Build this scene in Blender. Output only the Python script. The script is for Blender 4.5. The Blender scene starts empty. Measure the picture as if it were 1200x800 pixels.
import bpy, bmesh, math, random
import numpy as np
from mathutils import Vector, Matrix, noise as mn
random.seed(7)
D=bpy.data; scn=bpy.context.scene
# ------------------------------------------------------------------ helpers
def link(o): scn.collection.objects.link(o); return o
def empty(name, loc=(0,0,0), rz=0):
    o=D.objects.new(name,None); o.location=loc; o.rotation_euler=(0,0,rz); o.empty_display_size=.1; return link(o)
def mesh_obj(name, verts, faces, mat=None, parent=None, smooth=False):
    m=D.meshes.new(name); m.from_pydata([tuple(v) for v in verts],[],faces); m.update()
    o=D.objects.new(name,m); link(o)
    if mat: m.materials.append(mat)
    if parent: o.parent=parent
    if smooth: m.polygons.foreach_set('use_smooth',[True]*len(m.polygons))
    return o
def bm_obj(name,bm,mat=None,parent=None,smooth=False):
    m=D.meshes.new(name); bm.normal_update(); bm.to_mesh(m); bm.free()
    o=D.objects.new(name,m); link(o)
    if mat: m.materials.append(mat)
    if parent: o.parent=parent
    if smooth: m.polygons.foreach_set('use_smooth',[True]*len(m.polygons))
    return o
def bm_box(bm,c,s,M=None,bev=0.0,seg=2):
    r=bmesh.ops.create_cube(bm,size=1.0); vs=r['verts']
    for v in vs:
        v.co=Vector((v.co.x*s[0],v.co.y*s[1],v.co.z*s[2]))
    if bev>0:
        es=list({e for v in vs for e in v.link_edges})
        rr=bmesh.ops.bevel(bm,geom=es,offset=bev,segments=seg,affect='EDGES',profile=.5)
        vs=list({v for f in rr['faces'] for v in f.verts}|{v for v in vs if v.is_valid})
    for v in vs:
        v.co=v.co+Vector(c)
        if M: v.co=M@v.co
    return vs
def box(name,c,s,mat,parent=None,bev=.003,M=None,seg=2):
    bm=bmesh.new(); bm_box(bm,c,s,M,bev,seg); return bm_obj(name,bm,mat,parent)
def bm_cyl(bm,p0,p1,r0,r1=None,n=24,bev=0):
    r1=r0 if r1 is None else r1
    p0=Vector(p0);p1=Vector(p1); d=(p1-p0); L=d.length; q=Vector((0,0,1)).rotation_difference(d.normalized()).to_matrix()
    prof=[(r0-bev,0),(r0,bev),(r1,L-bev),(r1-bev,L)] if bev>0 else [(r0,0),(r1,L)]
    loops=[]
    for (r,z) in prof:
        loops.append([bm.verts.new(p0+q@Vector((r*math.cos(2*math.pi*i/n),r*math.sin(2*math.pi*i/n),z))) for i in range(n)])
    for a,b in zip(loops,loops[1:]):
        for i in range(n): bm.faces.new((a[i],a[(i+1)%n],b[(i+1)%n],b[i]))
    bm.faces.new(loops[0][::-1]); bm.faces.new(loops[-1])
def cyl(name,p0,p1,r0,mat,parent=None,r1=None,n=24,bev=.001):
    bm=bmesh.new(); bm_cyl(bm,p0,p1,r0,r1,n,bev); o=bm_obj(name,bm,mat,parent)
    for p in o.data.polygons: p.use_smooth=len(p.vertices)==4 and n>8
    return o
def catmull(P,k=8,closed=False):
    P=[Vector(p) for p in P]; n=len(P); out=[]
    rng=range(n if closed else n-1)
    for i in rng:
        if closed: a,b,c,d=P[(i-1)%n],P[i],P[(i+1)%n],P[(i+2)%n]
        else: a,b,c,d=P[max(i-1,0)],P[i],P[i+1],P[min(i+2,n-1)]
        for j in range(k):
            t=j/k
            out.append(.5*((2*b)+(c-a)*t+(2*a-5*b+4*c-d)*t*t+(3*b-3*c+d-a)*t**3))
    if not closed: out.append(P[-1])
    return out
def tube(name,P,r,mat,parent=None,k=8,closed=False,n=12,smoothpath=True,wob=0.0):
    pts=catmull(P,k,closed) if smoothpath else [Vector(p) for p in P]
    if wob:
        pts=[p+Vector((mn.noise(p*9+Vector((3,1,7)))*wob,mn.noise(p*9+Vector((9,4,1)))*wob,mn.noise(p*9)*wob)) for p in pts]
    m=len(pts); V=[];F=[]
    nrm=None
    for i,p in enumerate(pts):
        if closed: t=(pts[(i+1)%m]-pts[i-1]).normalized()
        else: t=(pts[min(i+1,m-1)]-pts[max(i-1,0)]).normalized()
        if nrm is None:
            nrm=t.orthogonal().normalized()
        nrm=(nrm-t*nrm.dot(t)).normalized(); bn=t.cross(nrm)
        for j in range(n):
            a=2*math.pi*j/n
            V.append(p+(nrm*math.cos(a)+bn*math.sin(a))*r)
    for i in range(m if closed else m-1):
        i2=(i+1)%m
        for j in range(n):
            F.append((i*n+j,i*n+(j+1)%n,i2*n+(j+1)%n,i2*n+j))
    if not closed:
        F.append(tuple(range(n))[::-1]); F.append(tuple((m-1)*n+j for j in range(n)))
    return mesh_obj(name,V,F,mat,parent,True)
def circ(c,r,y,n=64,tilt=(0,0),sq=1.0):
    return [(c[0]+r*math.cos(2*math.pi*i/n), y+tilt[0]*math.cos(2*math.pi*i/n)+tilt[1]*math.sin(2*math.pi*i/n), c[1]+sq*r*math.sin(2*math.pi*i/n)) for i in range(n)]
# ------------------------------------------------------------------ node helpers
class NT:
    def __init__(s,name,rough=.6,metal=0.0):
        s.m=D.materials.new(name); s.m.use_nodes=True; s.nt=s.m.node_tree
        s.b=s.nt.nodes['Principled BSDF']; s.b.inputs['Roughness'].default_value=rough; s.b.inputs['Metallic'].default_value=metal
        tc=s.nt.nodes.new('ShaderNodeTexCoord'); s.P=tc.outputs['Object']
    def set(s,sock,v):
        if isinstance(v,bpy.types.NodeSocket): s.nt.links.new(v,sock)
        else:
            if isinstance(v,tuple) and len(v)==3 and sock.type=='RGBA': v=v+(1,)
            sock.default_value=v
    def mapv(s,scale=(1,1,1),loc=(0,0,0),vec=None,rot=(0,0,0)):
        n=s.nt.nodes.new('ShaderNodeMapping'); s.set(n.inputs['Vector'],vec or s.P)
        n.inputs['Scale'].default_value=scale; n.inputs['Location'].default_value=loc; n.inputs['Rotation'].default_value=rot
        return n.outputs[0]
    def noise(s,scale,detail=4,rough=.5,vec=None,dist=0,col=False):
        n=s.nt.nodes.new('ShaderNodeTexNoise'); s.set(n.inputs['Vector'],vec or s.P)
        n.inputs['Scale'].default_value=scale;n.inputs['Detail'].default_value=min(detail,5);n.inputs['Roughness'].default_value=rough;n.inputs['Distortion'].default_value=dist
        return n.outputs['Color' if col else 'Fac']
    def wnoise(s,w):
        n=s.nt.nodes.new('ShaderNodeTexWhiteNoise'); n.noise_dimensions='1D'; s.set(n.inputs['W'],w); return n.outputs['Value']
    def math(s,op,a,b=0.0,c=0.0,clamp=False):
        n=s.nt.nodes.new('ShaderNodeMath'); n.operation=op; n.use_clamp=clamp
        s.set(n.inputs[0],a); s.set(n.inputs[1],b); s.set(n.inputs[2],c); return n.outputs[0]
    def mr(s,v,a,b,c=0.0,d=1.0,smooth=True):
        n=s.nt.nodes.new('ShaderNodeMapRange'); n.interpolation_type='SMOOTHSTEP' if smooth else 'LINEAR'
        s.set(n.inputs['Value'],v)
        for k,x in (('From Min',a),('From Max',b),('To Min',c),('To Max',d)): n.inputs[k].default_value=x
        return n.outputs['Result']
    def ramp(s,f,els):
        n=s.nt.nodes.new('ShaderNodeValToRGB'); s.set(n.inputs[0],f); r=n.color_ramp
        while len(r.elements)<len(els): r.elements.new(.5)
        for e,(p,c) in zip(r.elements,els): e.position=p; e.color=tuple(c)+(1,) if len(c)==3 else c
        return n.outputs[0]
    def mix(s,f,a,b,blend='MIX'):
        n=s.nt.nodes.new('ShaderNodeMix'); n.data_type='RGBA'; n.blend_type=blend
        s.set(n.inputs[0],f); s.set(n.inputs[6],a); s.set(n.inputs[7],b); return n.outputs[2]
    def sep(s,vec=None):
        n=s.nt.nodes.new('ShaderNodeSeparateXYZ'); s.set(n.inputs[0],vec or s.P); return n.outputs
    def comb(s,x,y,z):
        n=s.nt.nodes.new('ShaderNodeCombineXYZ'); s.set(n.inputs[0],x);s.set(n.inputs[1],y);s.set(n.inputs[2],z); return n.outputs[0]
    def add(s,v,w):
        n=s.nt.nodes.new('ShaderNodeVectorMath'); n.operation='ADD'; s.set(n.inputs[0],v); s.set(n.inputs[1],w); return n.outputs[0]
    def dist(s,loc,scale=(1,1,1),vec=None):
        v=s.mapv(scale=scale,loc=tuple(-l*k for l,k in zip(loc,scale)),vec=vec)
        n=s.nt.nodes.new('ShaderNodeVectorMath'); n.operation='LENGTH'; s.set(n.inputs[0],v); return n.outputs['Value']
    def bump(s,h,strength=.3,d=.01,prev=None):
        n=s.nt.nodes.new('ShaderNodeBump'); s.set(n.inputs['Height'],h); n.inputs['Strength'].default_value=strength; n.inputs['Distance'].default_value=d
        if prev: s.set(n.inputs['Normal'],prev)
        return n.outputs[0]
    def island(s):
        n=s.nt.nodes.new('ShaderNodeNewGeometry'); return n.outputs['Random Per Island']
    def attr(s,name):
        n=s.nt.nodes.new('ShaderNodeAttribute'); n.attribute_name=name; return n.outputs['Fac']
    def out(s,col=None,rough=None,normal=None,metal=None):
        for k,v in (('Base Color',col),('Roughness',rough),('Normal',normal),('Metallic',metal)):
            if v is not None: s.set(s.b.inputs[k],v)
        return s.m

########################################

Goal »
In the listing, find each line with the string "scene" and copy it.

Answer »
Build this scene in Blender. Output only the Python script. The script is for Blender 4.5. The Blender scene starts empty. Measure the picture as if it were 1200x800 pixels.
D=bpy.data; scn=bpy.context.scene